Across the year 2008 the late Rev. Ed Dobson decided he was going to “live like Jesus.” Among the things Rev. Dobson did that year was read through all four gospels over and over and over again on a regular basis. He also did his best to live out Jesus’ words and principles in as literal and careful a way as he could as he tried to let the gospel shape his life in ways more intentional than is probably true for even the more devout among us.

He knew going in that this could create problems for him but even after counting the cost, he wanted to do this. But 2008 was also an election year in the United States—indeed, it was one of the most hotly contested elections in a long while. And through much prayer and discernment, Dobson felt led as a follower of Jesus to vote—on that particular occasion at least—for the Democrat candidate, Barack Obama. As news of this choice spread, the man who tried for a year to live like Jesus received some Jesus-level persecution and criticism from his right-leaning Christian friends, colleagues, and former parishioners.

Whether one regards Dobson’s political choice as correct or incorrect, he surely did suffer to a degree for that choice.

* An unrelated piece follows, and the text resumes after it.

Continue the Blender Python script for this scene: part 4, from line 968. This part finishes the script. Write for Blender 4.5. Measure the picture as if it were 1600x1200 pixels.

But what is striking about that experience is that it is somewhat unusual. Many Christian people today are very sure they have it all figured out when it comes to voting, lifestyle, childrearing, and the like and so long as everyone sticks to the same playbook, following Jesus comes with very little by way of cost or hardship. Most of us don’t have to make hard choices like leaving friends and family behind if that’s what is required to follow Jesus as best we can. We don’t so much “count the cost” as just accept the asking price, which seems pretty low most of the time.
And that itself may be something worth pondering.